B.C.’s forest industry faces marketplace headwinds

Chronically underappreciated sector remains a cornerstone of the province’s economy
There are opportunities for B.C. wood to move up the value chain in China, said Eric Wong, managing director for Canada Wood. | Nelson Bennett

Anyone who read the most recent federal budget could be forgiven for thinking that the most important sector in Canada is clean tech.

While there are opportunities to expand that sector, policy-makers would be wise to recognize that exports from natural resource industries like forestry are still the “lifeblood” of Canada’s economy, Jock Finlayson, chief policy officer for the Business Council of BC, told delegates at a Council of Forest Industries conference in Vancouver last week.

He added that, while Asia is where the greatest growth will be, “the U.S. economy really still matters” to Canada’s resource sectors.

The recent federal budget barely mentions traditional industries like forestry, which in B.C. accounts for one out of every four manufacturing jobs and 20% of all exports moving through the Port of Vancouver and contributes $12 billion in provincial gross domestic product.

As Finlayson pointed out, the recent federal budget contains “page after page after page of talk about the clean-tech sector almost being presented as the engine of future growth in the Canadian economy.”

But to put things in context, Finlayson said exports from B.C.’s entire clean-tech sector had the value of the exports from a single B.C. forestry company: Canfor Corp. (TSX:CFP).

“I’m not saying clean tech isn’t important, but I’m saying to policy-makers, ‘Don’t spend your time riveted on this opportunity,’” Finlayson said. “Let’s look at the existing portfolio that we have.”

Canada’s forestry sector faces a host of challenges, not the least of which is the uncertainty over softwood lumber negotiations with the U.S., the potential renegotiation of the North American Free Trade Agreement, loss of American market share to China and Mexico and a worrisome lack of business investment.

Finlayson warned that Canadian companies could be losing their competitive edge if they fall behind in productivity.

Optimil Machinery Inc., a Delta company that sells sawmill machinery, enjoyed strong sales in B.C. between 2007 and 2012, as B.C. companies retooled to deal with beetle kill from the mountain pine beetle infestation.

Sales in B.C. have since fallen off while increasing in the U.S., which has a bigger timber supply and a recovering housing construction market.

Traditionally, the U.S. accounted for about 50% of Optimil’s sales, company president Ross Chapman – one of more than 50 exhibitors at last week’s conference – told Business in Vancouver.

“It could become 75% of our business,” he said.

While the demand for new housing in the U.S. has been increasing since the 2008-09 recession, it faces a number of constraints, said Paul Jannke, principal for Forest Economic Advisors LLC.

Despite low interest rates, homebuilders in the U.S. are facing tighter credit conditions and are having a hard time finding workers – a situation that could worsen as the Trump administration cracks down on immigration.

“While our politicians have been really busy talking about building walls, immigrants have been building our homes,” Jannke said.

While the U.S. remains Canada’s most important market for lumber exports, the biggest market opportunities for Canadian lumber in the coming decades may be in Asia.

The Brookings Institute estimates that the global middle class, which now sits at about 3 billion people, will grow to more than 5 billion by 2030, and 80% of the anticipated growth of the globe’s middle class will be in Asia.

But markets in Asia are slow to develop, and Canadian producers are facing increased competition from Russia and Northern Europe, said Eric Wong, managing director for Canada Wood, which has offices in Beijing and Shanghai.

“Canada has lost some ground to competitors,” Wong said.

Wong said some progress is being made in China.

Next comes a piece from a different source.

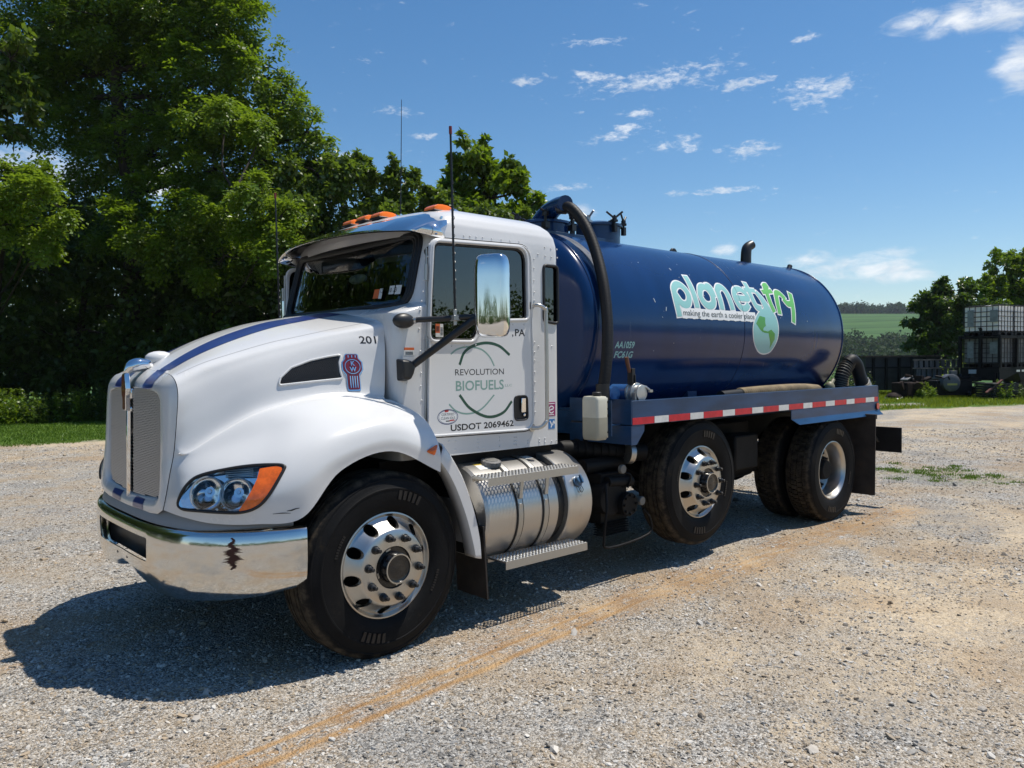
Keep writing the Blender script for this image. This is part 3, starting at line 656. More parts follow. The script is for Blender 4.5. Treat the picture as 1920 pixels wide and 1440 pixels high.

New building codes and standards have been developed, and more builders are starting to use Canadian lumber.

While the biggest market is for the lower-end lumber for framing, Wong said there are emerging opportunities to use Canadian wood for furniture manufacturing and for in-fill walls in commercial construction.

“We believe there is space for softwood lumber to move up the value chain,” Wong said.